Report: UK Conservative Party Heavily Relies On Wealthy Property Sector

Published: 13 July 2021

England London

One in every five pounds donated to the U.K. Conservative Party in the last ten years came from people or companies with a direct stake in the housing market, according to Transparency International UK. (Photo: Andrew Bossi, Wikimedia, License)

By Isobel van Hagen

One in every five pounds donated to the U.K. Conservative Party in the last ten years came from people or companies with a direct stake in the housing market, according to new research from Transparency International UK.

The report “House of Cards” was released on Monday and warned that the party’s inflated reliance on the property sector for donations creates a risk that political decisions are incentivised and corrupted by financial ties to housing developers, major landowners, and those with large property portfolios.
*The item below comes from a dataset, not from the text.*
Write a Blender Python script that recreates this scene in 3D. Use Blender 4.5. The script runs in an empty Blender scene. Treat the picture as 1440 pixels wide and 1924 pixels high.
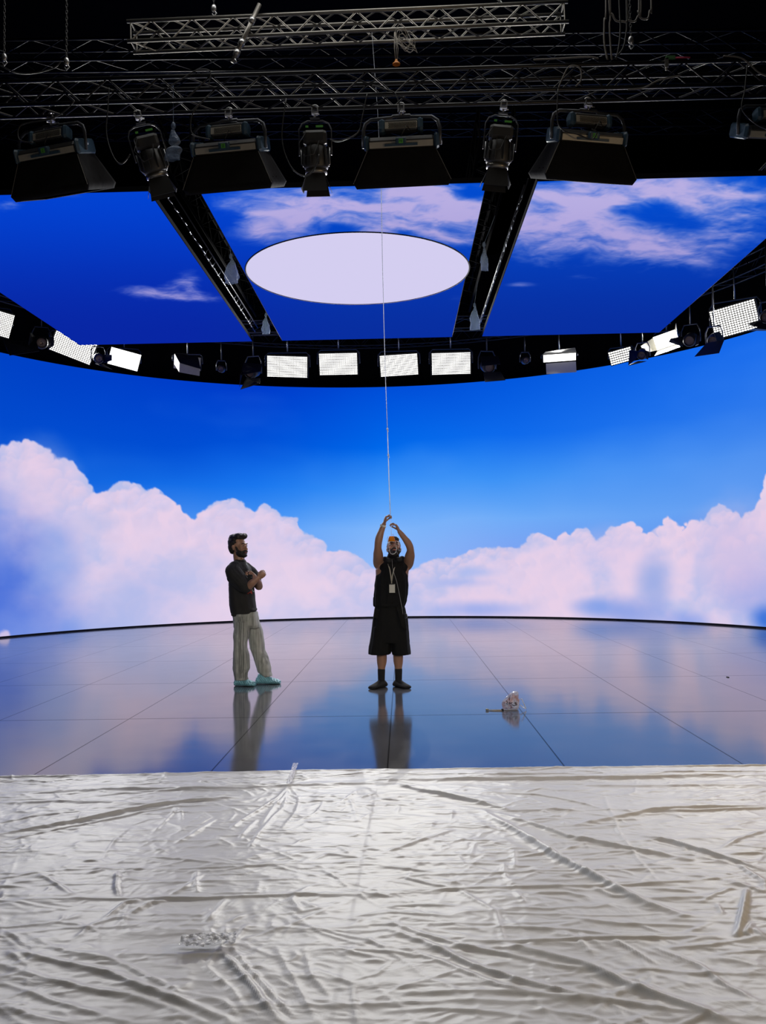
import bpy, bmesh, math, random
import numpy as np
from math import sin, cos, pi, radians, sqrt, atan2
from mathutils import Vector, Matrix

# ------------------------------------------------------------------ camera, world, lights
SC = bpy.context.scene
COL = SC.collection
W, H, FPX = 1440, 1924, 1680.0
CAM = np.array([0.0, 0.0, 1.45])
RM = Matrix.Rotation(radians(1.2), 3, 'Z') @ Matrix.Rotation(pi/2 + radians(3.0), 3, 'X') @ Matrix.Rotation(radians(-0.95), 3, 'Z')
RN = np.array(RM)
cam_data = bpy.data.cameras.new('camera')
cam = bpy.data.objects.new('camera', cam_data)
COL.objects.link(cam)
cam.location = CAM
cam.rotation_euler = RM.to_euler()
cam_data.sensor_fit = 'VERTICAL'
cam_data.sensor_height = 36
cam_data.lens = FPX * 36 / H
cam_data.clip_end = 200
SC.camera = cam
SC.view_settings.view_transform = 'Standard'
SC.view_settings.look = 'None'
SC.view_settings.exposure = 0.0
SC.view_settings.gamma = 1.0
SC.view_settings.use_curve_mapping = False
world = bpy.data.worlds.new('world')
SC.world = world
world.use_nodes = True
world.node_tree.nodes['Background'].inputs[0].default_value = (0.5, 0.6, 1, 1)
world.node_tree.nodes['Background'].inputs[1].default_value = 0.002

PANEL_GLOW = 3.6          # radiance of the lit LED faces
PANEL_WATTS = 500         # light each LED panel throws on the stage
SCREEN = 1.0
def area_light(name, loc, aim, sx, sy, power, color):
    d = bpy.data.lights.new(name, 'AREA'); d.shape = 'RECTANGLE'; d.size = sx; d.size_y = sy
    d.energy = power; d.color = color
    o = bpy.data.objects.new(name, d); COL.objects.link(o); o.location = loc
    o.rotation_euler = (Vector(aim) - Vector(loc)).to_track_quat('-Z', 'Y').to_euler()
    return o
# two added fill lights, overhead and behind the camera; a warm lamp at right
area_light('added_fill_light', (-0.6, 8.2, 9.5), (-0.3, 4.6, 0), 6, 1.5, 110, (1.0, 0.99, 0.95))  # added overhead to brighten the sheet, no fixture behind it
area_light('added_fill_light', (0.8, -4.8, 4.2), (0, 10.2, 0.9), 3, 2, 26, (1.0, 0.98, 0.97)).data.spread = radians(34)  # added fill that brightens the people from the front
area_light('warm_hall_lamp', (5.6, 4.6, 3.2), (1.9, 4.6, 0), 0.8, 0.8, 95, (1.0, 0.70, 0.38))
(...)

While the Conservative Party has in the last decade received 80 percent of donations (worth £60.8 million or about US$84 million) made by individuals and companies in some way related to substantial property interests, Britain is simultaneously is in the midst of a vast housing crisis where a lack of affordable housing means renters are struggling to keep a roof over their heads.

“While it is no secret that political parties receive much of their funding from a relatively small number of donors, the extent to which the Conservative Party depends financially on those with major property interests is of serious concern,” Duncan Hames, Director of Policy at Transparency International UK, said in a statement.

“An unhealthy financial reliance on those with vested interests in one sector puts ministers under pressure to provide exclusive access which creates a real risk that decisions are skewed in their favor,” Hames added.

The report also found the U.K.’s current system for providing transparency over who is lobbying government ministers to be “woefully opaque.”

Ministers held 669 meetings with 894 separate interest groups to discuss housing issues between January 2017 to March 2020. The government provided “very little detail on the nature of these meetings,” with the topic of discussion for more than 40 percent described merely as ‘housing’ or ‘planning’. Importantly, the report said there was also a “notable absence” of tenants and their interests from government consultations.

Transparency UK concluded by making a number of proposals to develop solutions needed to fix the U.K.’s broken housing market, including removing “big money” from politics by placing financial limits on donors, by improving lobbying transparency through legislation, and by working to ensure greater engagement of tenants and other marginalised groups in the development of housing policy.